Having had my PhD thesis proposal (previously presented here) approved by my university, it's time to move along to the next step: thorough description of the solution I propose, followed by its implementation.
The first important aspect I need to address is the grouping of functionalities that may be executed by a given user while offline. The ideal situation would be to pick up a specification of a Web application, then automatically produce a graph of available functionalities, with their dependency hierarchy. From here, the developer (or even the project engineer) could inspect what would be desirable to be performed offline, according to the requirements artifacts. Since we're also aiming for ease of use, on the produced tree, it would be nice to see the characteristics of each functionality, namely when related to access control permissions and data dependencies. This way we could gray out some of the available functionalities that could never be performed offline (e.g., we may want to force every functionality requiring a specific role to be accessed online only). By imposing restrictions, one could easily make a map of he needed functionalities. It seems almost to easy. What we're forgetting is how we're going to get the dependency graph. Yes, I intended to get those via a workflow graph. But let's face it, most Web applications are built without a prior workflow specification artifact ever seeing the light of day. Specifically, my case study doesn't have one (yet, however). So how shall I do this?
- Write the aforementioned workflow specification by hand. This seems a lot of work to ask of the project development team, specially since all they want is some functionalities (they don't know exactly what or how many in a low-level, only the high-level use-case names are written in the requests, usually). It's also not possible to write it automatically, since it needs domain-specific information, usually more than what is already present (albeit very scattered) in the existing application. So this is a no-go.

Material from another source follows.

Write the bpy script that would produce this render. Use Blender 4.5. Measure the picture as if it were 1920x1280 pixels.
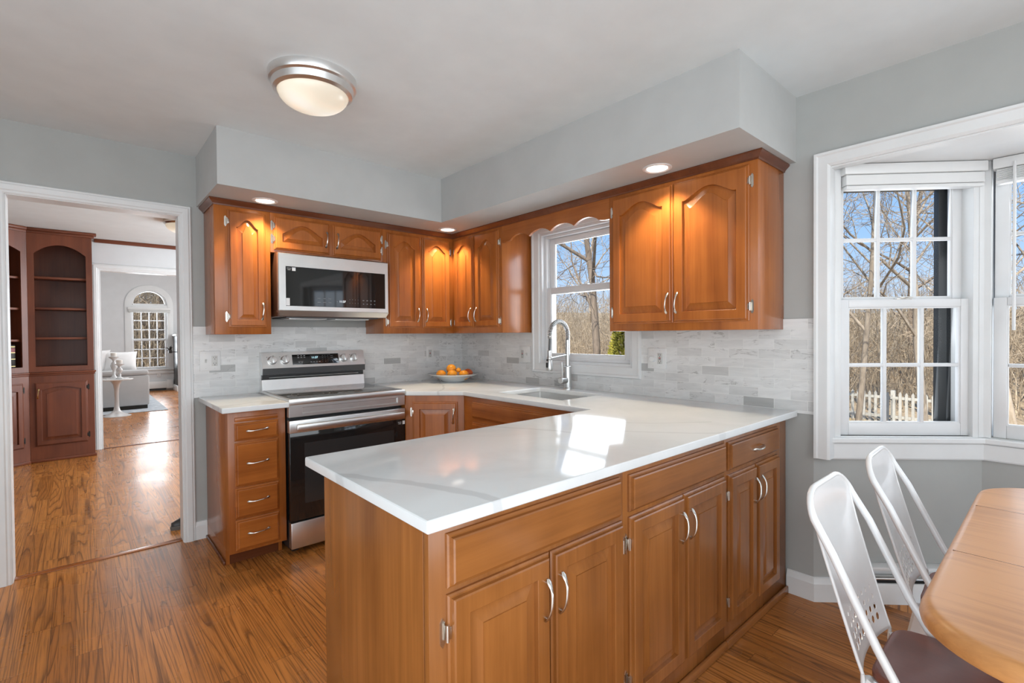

- Code walking. If we inspect each interface user action and the accessed data and services, we could obviously draw a graph. This however poses other problems. Are all programmers doing the right thing? It's not that uncommon to write services that check on other services without needing them, just to see some futile/temporary information, and forgetting about it later on. I know that doesn't happen in a perfect world, but "real" and "perfect" don't always pair along! But there is another show-stopping issue with this approach: we would have to start the "walk" somewhere, so we need to know all the starting functionality calls, along with the list of services itself.
- User experience tracing. This is quite interesting in theory, if we ask users of several roles to perform their tasks, we can obviously trace the execution flow perfectly by reading the logs only. But we have no means to guarantee the users are going to access all the functionalities they are entitled to perform in our tracing period. That is only possible in a closed, controlled experience, by having users following scripts. But this kills the main purpose - those scripts are as hard to write as the workflow description itself, so it's of no use to us.
- Functionality reification. By reengineering the application to have the functionality calls represented as objects, we can have the immediate dependencies graph automatically by scanning all user interfaces and listing the graphs of all calls triggered by buttons, links or other events (XHR based, for instance).
I'm going to put my efforts on this last one. There are other advantages with this approach, being studied by some colleagues of mine at INESC-ID and in the Fenix development team. The main ones are related to he presentation mechanism allowed - the organization of the Web application interface can be composed with such objects. I'll get into more details afterwards.
As usual, I appreciate any comments, tips or any other kind of experience sharing from you, dear reader!